Eppure, oggi che il ricordo degli anni difficili e crepuscolari del comunismo ormai è sbiadito, a fare esercizio di memoria storica è lo scrittore Mikhail Veller nella sua trasmissione "E' forse possibile?" alla radio Echo di Mosca. "Nessuno - ammonisce - voleva conservare l'Urss nel 1991: gli operai e i contadini volevano guadagnare come i loro colleghi americani e tedeschi, i direttori di fabbrica non desideravano che privatizzare e condurre una vita da benestanti. E che cosa voleva il vertice del partito?

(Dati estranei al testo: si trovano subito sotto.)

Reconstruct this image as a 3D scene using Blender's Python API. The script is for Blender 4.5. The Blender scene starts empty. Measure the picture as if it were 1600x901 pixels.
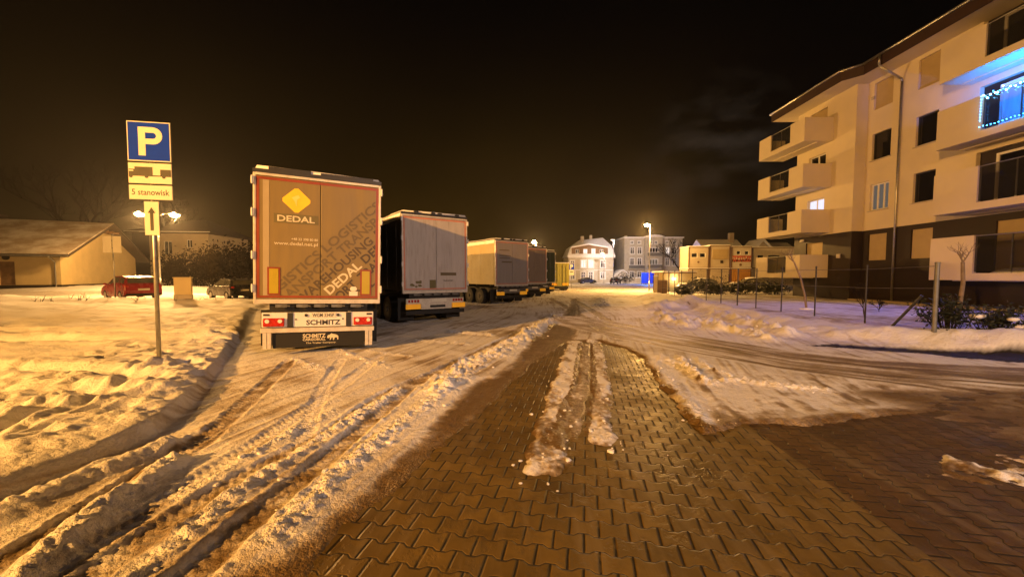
import bpy, bmesh, math, random
import numpy as np
from mathutils import Matrix, Vector
random.seed(7)
rng = np.random.default_rng(11)
PI = math.pi
R = math.radians
scene = bpy.context.scene
COL = scene.collection

# ------------------------------------------------------------------ materials
class NT:
    """small wrapper: node socket arithmetic"""
    def __init__(s, tree): s.t = tree
    def n(s, typ, **kw):
        nd = s.t.nodes.new(typ)
        for k, v in kw.items(): setattr(nd, k, v)
        return nd
    def link(s, a, b): s.t.links.new(a, b)
    def m(s, op, a, b=None, c=None, clamp=False):
        nd = s.t.nodes.new('ShaderNodeMath'); nd.operation = op; nd.use_clamp = clamp
        for i, x in enumerate((a, b, c)):
            if x is None: continue
            if isinstance(x, (int, float)): nd.inputs[i].default_value = x
            else: s.t.links.new(x, nd.inputs[i])
        return nd.outputs[0]
    def mix(s, f, a, b):
        nd = s.t.nodes.new('ShaderNodeMix'); nd.data_type = 'RGBA'
        for i, x in ((0, f), (6, a), (7, b)):
            if isinstance(x, (int, float)): nd.inputs[i].default_value = x
            elif isinstance(x, tuple): nd.inputs[i].default_value = (x[0], x[1], x[2], 1)
            else: s.t.links.new(x, nd.inputs[i])
        return nd.outputs[2]
    def noise(s, vec, scale, detail=4, rough=.55):
        nd = s.n('ShaderNodeTexNoise'); nd.inputs['Scale'].default_value = scale
        nd.inputs['Detail'].default_value = detail; nd.inputs['Roughness'].default_value = rough
        if vec is not None: s.link(vec, nd.inputs['Vector'])
        return nd.outputs['Fac']
    def ramp(s, f, lo, hi):
        nd = s.n('ShaderNodeMapRange'); s.link(f, nd.inputs[0])
        nd.inputs[1].default_value = lo; nd.inputs[2].default_value = hi
        return nd.outputs[0]

def new_mat(name):
    m = bpy.data.materials.new(name); m.use_nodes = True
    return m, NT(m.node_tree), m.node_tree.nodes['Principled BSDF']

MATS = {}
def mat(name, col, rough=.6, metal=0., var=.15, scale=3., bump=0., bscale=40., dirt=None, dirt_amt=.5, streak=False, spec=.5, emit=None, est=0.):
    """procedural paint / plaster / metal: base colour broken up by noise, optional dirt and bump"""
    if name in MATS: return MATS[name]
    m, T, b = new_mat(name)
    tc = T.n('ShaderNodeTexCoord').outputs['Object']
    vec = tc
    if streak:
        mp = T.n('ShaderNodeMapping'); T.link(tc, mp.inputs[0]); mp.inputs['Scale'].default_value = (3, 3, .35); vec = mp.outputs[0]
    f = T.noise(vec, scale, 5)
    f2 = T.ramp(f, .3, .7)
    lo = tuple(c * (1 - var) for c in col); hi = tuple(min(1, c * (1 + var)) for c in col)
    c = T.mix(f2, lo, hi)
    if dirt:
        g = T.ramp(T.noise(vec, scale * 2.3, 6, .65), .5, .75)
        c = T.mix(T.m('MULTIPLY', g, dirt_amt), c, dirt)
    T.link(c, b.inputs['Base Color'])
    T.link(T.m('ADD', T.m('MULTIPLY', f2, .15), rough - .07, clamp=True), b.inputs['Roughness'])
    b.inputs['Metallic'].default_value = metal
    b.inputs['Specular IOR Level'].default_value = spec
    if bump:
        bp = T.n('ShaderNodeBump'); bp.inputs['Strength'].default_value = bump; bp.inputs['Distance'].default_value = .01
        T.link(T.noise(tc, bscale, 4), bp.inputs['Height']); T.link(bp.outputs[0], b.inputs['Normal'])
    if emit:
        b.inputs['Emission Color'].default_value = (*emit, 1); b.inputs['Emission Strength'].default_value = est
    MATS[name] = m
    return m

def lamp_mat(name, col, strength):
    if name in MATS: return MATS[name]
    m = bpy.data.materials.new(name); m.use_nodes = True
    t = m.node_tree; t.nodes.clear()
    e = t.nodes.new('ShaderNodeEmission'); e.inputs[0].default_value = (*col, 1); e.inputs[1].default_value = strength
    o = t.nodes.new('ShaderNodeOutputMaterial'); t.links.new(e.outputs[0], o.inputs[0])
    MATS[name] = m
    return m

def glass_mat(name, col=(.02, .022, .025), alpha=.35, rough=.06):
    """see-through balcony glass: half transparent, half glossy dark"""
    if name in MATS: return MATS[name]
    m, T, b = new_mat(name)
    b.inputs['Base Color'].default_value = (*col, 1); b.inputs['Roughness'].default_value = rough
    b.inputs['Alpha'].default_value = alpha
    MATS[name] = m
    return m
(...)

In parole povere appropriarsi del massimo possibile e trasmetterlo ai figli...". Nessun complotto, solo il normale corso della natura umana. 

Ma al netto dell'ideologia e del pugno di ferro di Mosca, quell'idea di una confederazione di Stati, soprattutto oggi che la competizione è fra blocchi sempre più grandi, torna a fare capolino. "Una nuova Urss, di natura volontaria, sarebbe possibile", spiega ad esempio Gorbaciov. Assurdo? E chi lo sa. L'Unione Economica Euroasiatica voluta da Putin va in quella direzione. Il modello Ue, oggigiorno tanto vituperato, potrebbe insomma riscoprirsi 'interessante' laddove meno ce lo aspetteremmo.